## [YOUR INSTRUCTIONS]
Retype the material that follows, keeping every word as it is.

## [GIVEN DATA]
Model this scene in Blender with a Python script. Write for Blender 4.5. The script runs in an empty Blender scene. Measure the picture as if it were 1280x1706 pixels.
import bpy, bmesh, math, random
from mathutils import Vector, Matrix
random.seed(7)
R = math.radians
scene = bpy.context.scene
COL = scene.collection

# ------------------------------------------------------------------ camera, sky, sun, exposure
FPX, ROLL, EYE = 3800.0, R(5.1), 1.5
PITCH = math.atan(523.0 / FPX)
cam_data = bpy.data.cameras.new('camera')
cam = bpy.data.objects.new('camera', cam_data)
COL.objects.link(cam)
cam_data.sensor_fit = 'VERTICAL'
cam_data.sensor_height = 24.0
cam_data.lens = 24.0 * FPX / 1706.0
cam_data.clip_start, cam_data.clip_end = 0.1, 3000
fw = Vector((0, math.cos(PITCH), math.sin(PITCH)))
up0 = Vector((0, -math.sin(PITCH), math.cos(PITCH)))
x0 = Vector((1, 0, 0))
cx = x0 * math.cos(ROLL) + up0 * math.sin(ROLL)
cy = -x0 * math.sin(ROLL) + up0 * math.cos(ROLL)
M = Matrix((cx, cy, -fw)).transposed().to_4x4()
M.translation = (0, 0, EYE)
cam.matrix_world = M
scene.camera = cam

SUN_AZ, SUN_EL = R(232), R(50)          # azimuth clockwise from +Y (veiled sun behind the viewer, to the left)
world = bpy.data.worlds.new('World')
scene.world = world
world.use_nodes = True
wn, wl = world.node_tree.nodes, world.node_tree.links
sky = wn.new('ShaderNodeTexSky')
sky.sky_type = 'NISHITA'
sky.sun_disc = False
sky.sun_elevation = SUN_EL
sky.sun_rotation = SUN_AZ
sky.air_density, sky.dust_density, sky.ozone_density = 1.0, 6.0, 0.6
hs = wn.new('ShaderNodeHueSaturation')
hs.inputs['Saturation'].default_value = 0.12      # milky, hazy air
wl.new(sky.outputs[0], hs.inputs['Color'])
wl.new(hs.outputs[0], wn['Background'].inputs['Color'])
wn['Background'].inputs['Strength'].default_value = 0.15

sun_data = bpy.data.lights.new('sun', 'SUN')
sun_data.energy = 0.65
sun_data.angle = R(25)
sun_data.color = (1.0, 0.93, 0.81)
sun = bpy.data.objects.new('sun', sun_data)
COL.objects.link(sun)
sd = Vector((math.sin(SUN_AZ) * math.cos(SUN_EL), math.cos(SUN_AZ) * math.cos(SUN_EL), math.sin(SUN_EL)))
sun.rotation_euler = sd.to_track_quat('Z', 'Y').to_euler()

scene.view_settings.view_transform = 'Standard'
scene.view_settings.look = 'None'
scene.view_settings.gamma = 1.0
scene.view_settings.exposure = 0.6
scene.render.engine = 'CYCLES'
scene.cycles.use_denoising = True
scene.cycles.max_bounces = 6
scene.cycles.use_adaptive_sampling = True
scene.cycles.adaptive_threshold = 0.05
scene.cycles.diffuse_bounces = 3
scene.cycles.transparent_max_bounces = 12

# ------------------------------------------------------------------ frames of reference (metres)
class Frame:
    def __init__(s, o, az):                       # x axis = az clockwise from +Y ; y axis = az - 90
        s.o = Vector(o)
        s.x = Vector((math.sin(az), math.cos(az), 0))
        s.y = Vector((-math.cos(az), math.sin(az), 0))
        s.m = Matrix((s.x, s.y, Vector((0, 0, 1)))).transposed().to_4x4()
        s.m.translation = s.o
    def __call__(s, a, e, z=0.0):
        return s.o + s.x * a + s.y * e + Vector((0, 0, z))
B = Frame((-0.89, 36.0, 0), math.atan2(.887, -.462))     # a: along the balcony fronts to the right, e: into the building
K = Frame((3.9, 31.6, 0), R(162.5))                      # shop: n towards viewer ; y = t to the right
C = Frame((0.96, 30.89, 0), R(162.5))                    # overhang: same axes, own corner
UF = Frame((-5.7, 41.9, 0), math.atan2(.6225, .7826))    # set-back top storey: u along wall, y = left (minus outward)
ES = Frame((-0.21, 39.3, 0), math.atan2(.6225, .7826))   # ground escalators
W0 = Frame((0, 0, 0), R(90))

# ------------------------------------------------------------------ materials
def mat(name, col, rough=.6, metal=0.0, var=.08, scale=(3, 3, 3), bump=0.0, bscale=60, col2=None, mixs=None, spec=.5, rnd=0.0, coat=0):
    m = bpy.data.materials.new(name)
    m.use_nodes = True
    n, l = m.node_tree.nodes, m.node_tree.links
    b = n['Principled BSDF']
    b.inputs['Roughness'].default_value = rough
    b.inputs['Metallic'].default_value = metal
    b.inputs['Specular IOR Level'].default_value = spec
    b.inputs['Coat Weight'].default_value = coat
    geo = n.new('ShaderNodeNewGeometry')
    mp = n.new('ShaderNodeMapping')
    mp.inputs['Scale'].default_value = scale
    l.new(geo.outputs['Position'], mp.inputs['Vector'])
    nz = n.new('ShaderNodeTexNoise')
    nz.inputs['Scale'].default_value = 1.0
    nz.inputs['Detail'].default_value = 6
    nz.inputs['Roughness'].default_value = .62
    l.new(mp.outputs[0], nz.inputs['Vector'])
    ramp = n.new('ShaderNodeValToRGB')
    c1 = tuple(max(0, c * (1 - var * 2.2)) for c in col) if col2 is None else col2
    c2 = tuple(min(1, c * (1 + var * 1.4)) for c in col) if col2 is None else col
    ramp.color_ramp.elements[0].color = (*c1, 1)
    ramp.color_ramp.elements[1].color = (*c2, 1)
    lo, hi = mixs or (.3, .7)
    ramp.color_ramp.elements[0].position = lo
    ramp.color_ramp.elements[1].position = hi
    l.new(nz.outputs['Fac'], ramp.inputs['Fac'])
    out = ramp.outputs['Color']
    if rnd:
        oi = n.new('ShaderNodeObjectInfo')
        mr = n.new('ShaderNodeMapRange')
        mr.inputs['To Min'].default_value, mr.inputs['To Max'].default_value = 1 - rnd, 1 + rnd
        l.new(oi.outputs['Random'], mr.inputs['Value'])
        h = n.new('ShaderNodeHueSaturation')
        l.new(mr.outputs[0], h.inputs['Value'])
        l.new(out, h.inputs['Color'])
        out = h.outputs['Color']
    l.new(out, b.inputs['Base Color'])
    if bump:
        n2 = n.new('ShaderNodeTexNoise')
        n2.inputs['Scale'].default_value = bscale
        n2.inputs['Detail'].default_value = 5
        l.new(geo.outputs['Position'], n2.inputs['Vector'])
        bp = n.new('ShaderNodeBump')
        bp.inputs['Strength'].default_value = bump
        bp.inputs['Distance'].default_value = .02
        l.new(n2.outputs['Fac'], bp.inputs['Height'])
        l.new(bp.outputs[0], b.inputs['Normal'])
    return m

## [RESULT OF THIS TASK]
Model this scene in Blender with a Python script. Write for Blender 4.5. The script runs in an empty Blender scene. Measure the picture as if it were 1280x1706 pixels.
import bpy, bmesh, math, random
from mathutils import Vector, Matrix
random.seed(7)
R = math.radians
scene = bpy.context.scene
COL = scene.collection

# ------------------------------------------------------------------ camera, sky, sun, exposure
FPX, ROLL, EYE = 3800.0, R(5.1), 1.5
PITCH = math.atan(523.0 / FPX)
cam_data = bpy.data.cameras.new('camera')
cam = bpy.data.objects.new('camera', cam_data)
COL.objects.link(cam)
cam_data.sensor_fit = 'VERTICAL'
cam_data.sensor_height = 24.0
cam_data.lens = 24.0 * FPX / 1706.0
cam_data.clip_start, cam_data.clip_end = 0.1, 3000
fw = Vector((0, math.cos(PITCH), math.sin(PITCH)))
up0 = Vector((0, -math.sin(PITCH), math.cos(PITCH)))
x0 = Vector((1, 0, 0))
cx = x0 * math.cos(ROLL) + up0 * math.sin(ROLL)
cy = -x0 * math.sin(ROLL) + up0 * math.cos(ROLL)
M = Matrix((cx, cy, -fw)).transposed().to_4x4()
M.translation = (0, 0, EYE)
cam.matrix_world = M
scene.camera = cam

SUN_AZ, SUN_EL = R(232), R(50)          # azimuth clockwise from +Y (veiled sun behind the viewer, to the left)
world = bpy.data.worlds.new('World')
scene.world = world
world.use_nodes = True
wn, wl = world.node_tree.nodes, world.node_tree.links
sky = wn.new('ShaderNodeTexSky')
sky.sky_type = 'NISHITA'
sky.sun_disc = False
sky.sun_elevation = SUN_EL
sky.sun_rotation = SUN_AZ
sky.air_density, sky.dust_density, sky.ozone_density = 1.0, 6.0, 0.6
hs = wn.new('ShaderNodeHueSaturation')
hs.inputs['Saturation'].default_value = 0.12      # milky, hazy air
wl.new(sky.outputs[0], hs.inputs['Color'])
wl.new(hs.outputs[0], wn['Background'].inputs['Color'])
wn['Background'].inputs['Strength'].default_value = 0.15

sun_data = bpy.data.lights.new('sun', 'SUN')
sun_data.energy = 0.65
sun_data.angle = R(25)
sun_data.color = (1.0, 0.93, 0.81)
sun = bpy.data.objects.new('sun', sun_data)
COL.objects.link(sun)
sd = Vector((math.sin(SUN_AZ) * math.cos(SUN_EL), math.cos(SUN_AZ) * math.cos(SUN_EL), math.sin(SUN_EL)))
sun.rotation_euler = sd.to_track_quat('Z', 'Y').to_euler()

scene.view_settings.view_transform = 'Standard'
scene.view_settings.look = 'None'
scene.view_settings.gamma = 1.0
scene.view_settings.exposure = 0.6
scene.render.engine = 'CYCLES'
scene.cycles.use_denoising = True
scene.cycles.max_bounces = 6
scene.cycles.use_adaptive_sampling = True
scene.cycles.adaptive_threshold = 0.05
scene.cycles.diffuse_bounces = 3
scene.cycles.transparent_max_bounces = 12

# ------------------------------------------------------------------ frames of reference (metres)
class Frame:
    def __init__(s, o, az):                       # x axis = az clockwise from +Y ; y axis = az - 90
        s.o = Vector(o)
        s.x = Vector((math.sin(az), math.cos(az), 0))
        s.y = Vector((-math.cos(az), math.sin(az), 0))
        s.m = Matrix((s.x, s.y, Vector((0, 0, 1)))).transposed().to_4x4()
        s.m.translation = s.o
    def __call__(s, a, e, z=0.0):
        return s.o + s.x * a + s.y * e + Vector((0, 0, z))
B = Frame((-0.89, 36.0, 0), math.atan2(.887, -.462))     # a: along the balcony fronts to the right, e: into the building
K = Frame((3.9, 31.6, 0), R(162.5))                      # shop: n towards viewer ; y = t to the right
C = Frame((0.96, 30.89, 0), R(162.5))                    # overhang: same axes, own corner
UF = Frame((-5.7, 41.9, 0), math.atan2(.6225, .7826))    # set-back top storey: u along wall, y = left (minus outward)
ES = Frame((-0.21, 39.3, 0), math.atan2(.6225, .7826))   # ground escalators
W0 = Frame((0, 0, 0), R(90))

# ------------------------------------------------------------------ materials
def mat(name, col, rough=.6, metal=0.0, var=.08, scale=(3, 3, 3), bump=0.0, bscale=60, col2=None, mixs=None, spec=.5, rnd=0.0, coat=0):
    m = bpy.data.materials.new(name)
    m.use_nodes = True
    n, l = m.node_tree.nodes, m.node_tree.links
    b = n['Principled BSDF']
    b.inputs['Roughness'].default_value = rough
    b.inputs['Metallic'].default_value = metal
    b.inputs['Specular IOR Level'].default_value = spec
    b.inputs['Coat Weight'].default_value = coat
    geo = n.new('ShaderNodeNewGeometry')
    mp = n.new('ShaderNodeMapping')
    mp.inputs['Scale'].default_value = scale
    l.new(geo.outputs['Position'], mp.inputs['Vector'])
    nz = n.new('ShaderNodeTexNoise')
    nz.inputs['Scale'].default_value = 1.0
    nz.inputs['Detail'].default_value = 6
    nz.inputs['Roughness'].default_value = .62
    l.new(mp.outputs[0], nz.inputs['Vector'])
    ramp = n.new('ShaderNodeValToRGB')
    c1 = tuple(max(0, c * (1 - var * 2.2)) for c in col) if col2 is None else col2
    c2 = tuple(min(1, c * (1 + var * 1.4)) for c in col) if col2 is None else col
    ramp.color_ramp.elements[0].color = (*c1, 1)
    ramp.color_ramp.elements[1].color = (*c2, 1)
    lo, hi = mixs or (.3, .7)
    ramp.color_ramp.elements[0].position = lo
    ramp.color_ramp.elements[1].position = hi
    l.new(nz.outputs['Fac'], ramp.inputs['Fac'])
    out = ramp.outputs['Color']
    if rnd:
        oi = n.new('ShaderNodeObjectInfo')
        mr = n.new('ShaderNodeMapRange')
        mr.inputs['To Min'].default_value, mr.inputs['To Max'].default_value = 1 - rnd, 1 + rnd
        l.new(oi.outputs['Random'], mr.inputs['Value'])
        h = n.new('ShaderNodeHueSaturation')
        l.new(mr.outputs[0], h.inputs['Value'])
        l.new(out, h.inputs['Color'])
        out = h.outputs['Color']
    l.new(out, b.inputs['Base Color'])
    if bump:
        n2 = n.new('ShaderNodeTexNoise')
        n2.inputs['Scale'].default_value = bscale
        n2.inputs['Detail'].default_value = 5
        l.new(geo.outputs['Position'], n2.inputs['Vector'])
        bp = n.new('ShaderNodeBump')
        bp.inputs['Strength'].default_value = bump
        bp.inputs['Distance'].default_value = .02
        l.new(n2.outputs['Fac'], bp.inputs['Height'])
        l.new(bp.outputs[0], b.inputs['Normal'])
    return m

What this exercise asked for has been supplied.